I don’t know if you, dear reader, are a foreigner who got married in another country, but if you’re not, let me tell you a dreadful thing: the paperwork is massive and it never ends.

On Sunday of that weekend, we went for coffee with his parents, who already knew he would propose, and then the questions started: How is the process? What documentation do you need to have? Are we going to have a meal to tell the family? How is the ceremony going to be? And what about the reception?

That’s when I realized the deep hole I was about to jump into – a meal just to tell the family we are getting married? Jesus Christ! – and I had no idea how to even start.

We contacted a lawyer and started the paperwork.

The first thing we had to do was give notice. In the UK, you need to give notice of marriage (foreign or not) to the council where you live, who will check your documents and, if you are foreign, have an interview with you to check if it is a legitimate marriage.

We booked the notice and went to the interview. They took us separately and asked us a few questions: Where do you live? How long have you known each other? When is their birthday? Where do you/they work?

We were worried about the interview, but to be honest, if it’s a legitimate relationship, everything they asked you will already know.

Interview done, after two weeks we received approval from the Home Office to book the ceremony.

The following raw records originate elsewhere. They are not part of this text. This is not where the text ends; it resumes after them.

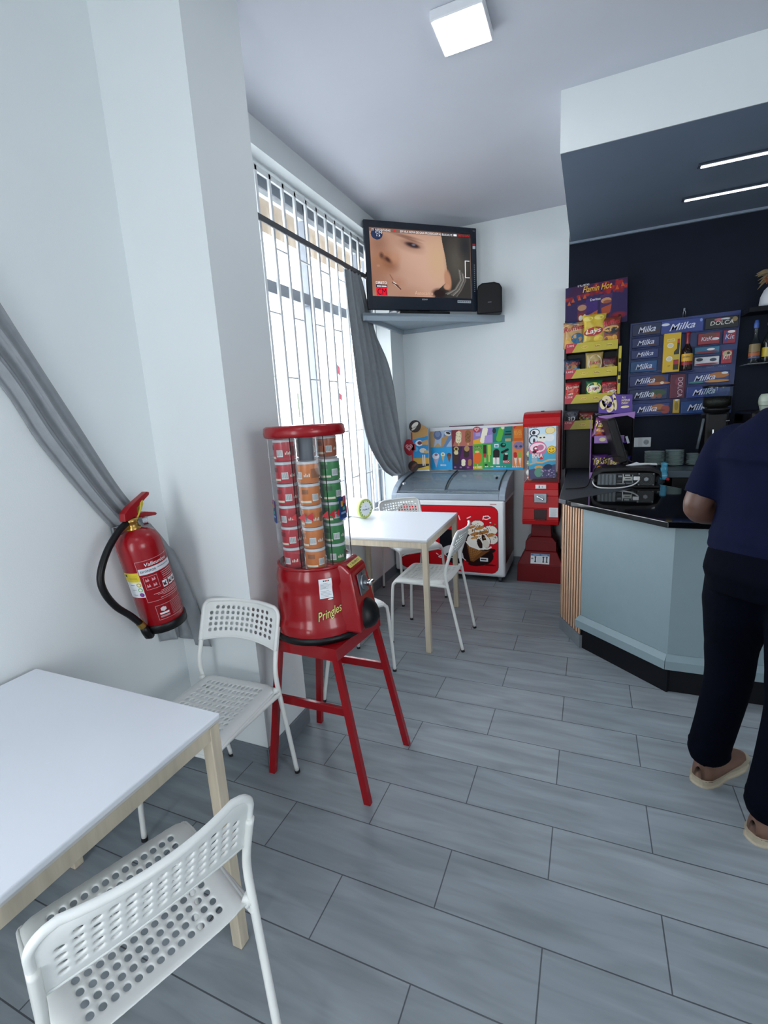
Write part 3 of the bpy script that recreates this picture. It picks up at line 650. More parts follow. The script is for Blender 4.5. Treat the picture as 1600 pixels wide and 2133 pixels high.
for a in (D(-2), D(-132)):
    b = MB(); r = .1492
    b.grid(lambda u, v: (r * math.cos(a + (u - .5) * .36), r * math.sin(a + (u - .5) * .36), .470 + .088 * v), 8, 1, pc('#20408a'))
    b.grid(lambda u, v: ((r + .0006) * math.cos(a + (u - .5) * .30), (r + .0006) * math.sin(a + (u - .5) * .30), .476 + .076 * v), 8, 1, pc('#16345c'))
    for (uu, z, w_, h_, c) in ((-.06, .52, .05, .022, '#c08a2c'), (.05, .53, .05, .03, '#c8434f'), (0, .49, .12, .008, '#7fa0c8'), (.02, .505, .06, .012, '#3d9a8a')):
        b.grid(lambda u, v: ((r + .001) * math.cos(a + uu + (u - .5) * w_ * 2), (r + .001) * math.sin(a + uu + (u - .5) * w_ * 2), z + h_ * v), 3, 1, pc(c))
    b.build('tube_sticker', DSP, 'blue sticker on the clear tube')

# cans in the tube
def make_can(hexc, seed):
    rnd = random.Random(seed); t = thing('crisp_can', 'x', 'can'); r, h = .0405, .0835
    b = MB(); b.lathe([(r - .003, .001), (r - .0008, .004), (r - .0008, h - .010)], pc(hexc, .3), 28); body = b.build('body', t)
    b = MB(); b.lathe([(r, h - .011), (r + .0004, h - .009), (r + .0004, h - .003), (r - .002, h - .001)], pc('#c3c6c8', .3), 28); b.build('lid', t)
    b = MB(); a = rnd.uniform(-.35, .35); patch(b, r, a - .34, a + .28, .018, .044, pc('#d7d9d6'), 6, .0004)
    for k in range(7): q = a - .30 + .08 * k; patch(b, r, q, q + .03, .022, .042, pc('#5b5f66'), 1, .0008)
    a2 = a + .75; pts = lambda cx_, cz_, rx, rz, n=12: [((r + .0008) * math.cos(a2 + (cx_ + rx * math.cos(2 * PI * k / n)) / r), (r + .0008) * math.sin(a2 + (cx_ + rx * math.cos(2 * PI * k / n)) / r), cz_ + rz * math.sin(2 * PI * k / n)) for k in range(n)]
    for k in range(4): patch(b, r, a2 - .28 + .15 * k, a2 - .18 + .15 * k, .026, .034 + .004 * (k % 2), pc('#e2d3c4'), 2, .0009)
    c2 = rgb(hexc); dk = '#%02x%02x%02x' % tuple(max(0, int(int(hexc[i:i + 2], 16) * .68)) for i in (1, 3, 5))
    patch(b, r, a - 1.6, a - .45, .012, .020, pc('#d8cfb8'), 6, .0005); patch(b, r, a + 1.15, a + 2.4, .02, .055, pc(dk), 8, .0005); patch(b, r, a - 1.4, a - .7, .045, .062, pc(dk), 8, .0005)
    b.build('printed_label', t); return t
cam_az = math.atan2(-1.617, 1.023)
cols = [(0, '#c8702c', 5, 'orange', 'in the front stack of the dispenser'), (-60, '#b32531', 6, 'red', 'in the left stack of the dispenser'), (60, '#2f7a40', 5, 'green', 'in the right stack of the dispenser'),
        (-120, '#a3222e', 6, 'dark red', 'in the far left stack of the dispenser'), (120, '#a8552c', 6, 'rust', 'in the far right stack of the dispenser'), (180, '#8f2430', 6, 'maroon', 'in the rear stack of the dispenser')]
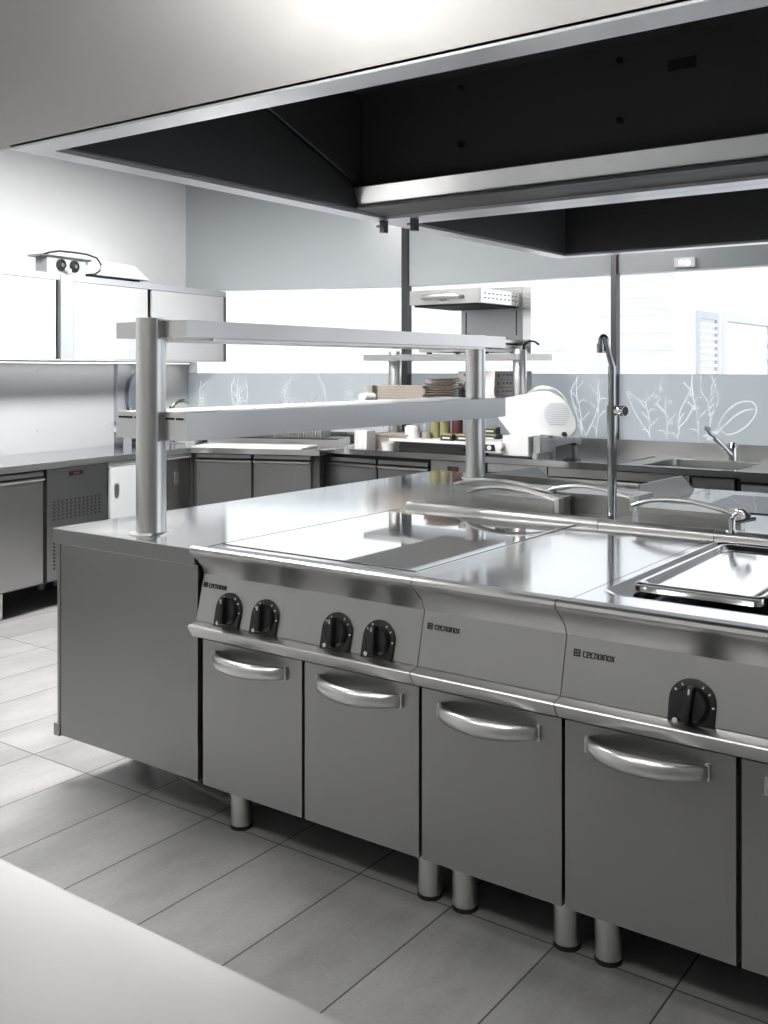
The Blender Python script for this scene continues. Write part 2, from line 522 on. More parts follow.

What I thought: Perfect! It will be Sam, his parents, and me. Four people, after which we go for a meal, and that’s it! We’re married.

What Sam thought: Perfect! Now we’re rich, and we can have a party with 400 people, a jet-ski, and go on our honeymoon in a helicopter!

…Wait, WHAT?

It was only when we were ready to book the ceremony that we realized how different our thoughts about getting married were.

While I wanted something small and private, Sam wanted the party of the year.

And, of course, we were both shocked by this difference.

It took ages for us to reach a consensus (leaning more to his side than mine), but in the end, we decided to have something small (not as small as I wanted) with 40 guests – spoiler: there were 50 people in the end.

Okay, perfect, 40 people for the ceremony, and then we go for a meal in a nice restaurant… right? Nope, that’s not Sam’s dream.

We spent weeks searching for a place and a dynamic that we both agreed on and could afford, because after you say something is for a wedding, the price increases fivefold.

We ended up having the ceremony in a nice council venue and heading to a pub we found nearby. We had the whole floor to ourselves, using one space for a lunch meal, another space as a “disco room,” and the area outside for fresh air and smoking joints.

I was ready to hire just a photographer and a DJ when suddenly Sam says, “Have you thought about the cake?”… Mum, help!

I know my favourite hobby is judging Facebook, but Facebook Marketplace was my salvation! I found a photographer, hairdresser, DJ, and cake there! I still can’t believe how handy it was.

So, here are things I didn’t expect to do: the first dance, cutting the cake with everybody staring at me, and spending so much time thinking about the decoration.

To be honest, getting married in the UK (apart from the boring paperwork) is not that different from Brazil. I realized in the end I was more worried about what people would think of me than about the cultural differences.

I was afraid of people judging my dress, hair, or the place we chose because, well, I’m a foreigner. I was afraid of pronouncing something wrong during the ceremony and everybody laughing. I was afraid of people looking at me as if I shouldn’t be here and this is not my home, but it was the complete opposite.

Everybody was so lovely and supportive! Unfortunately, my family couldn’t come, but I had special friends there with me and Sam’s family and friends. Everybody seemed to be enjoying the moment, and the DJ was fantastic!

My dress was simple and beautiful, and we had a great time.

So, if you’re afraid of your big day, here’s my tip: Just do it! It will be a moment you’ll never forget. Nothing will be perfect and there will be things you wish you had done differently, but in the end, it’ll be as it should be – your and your partner’s special moment ❤.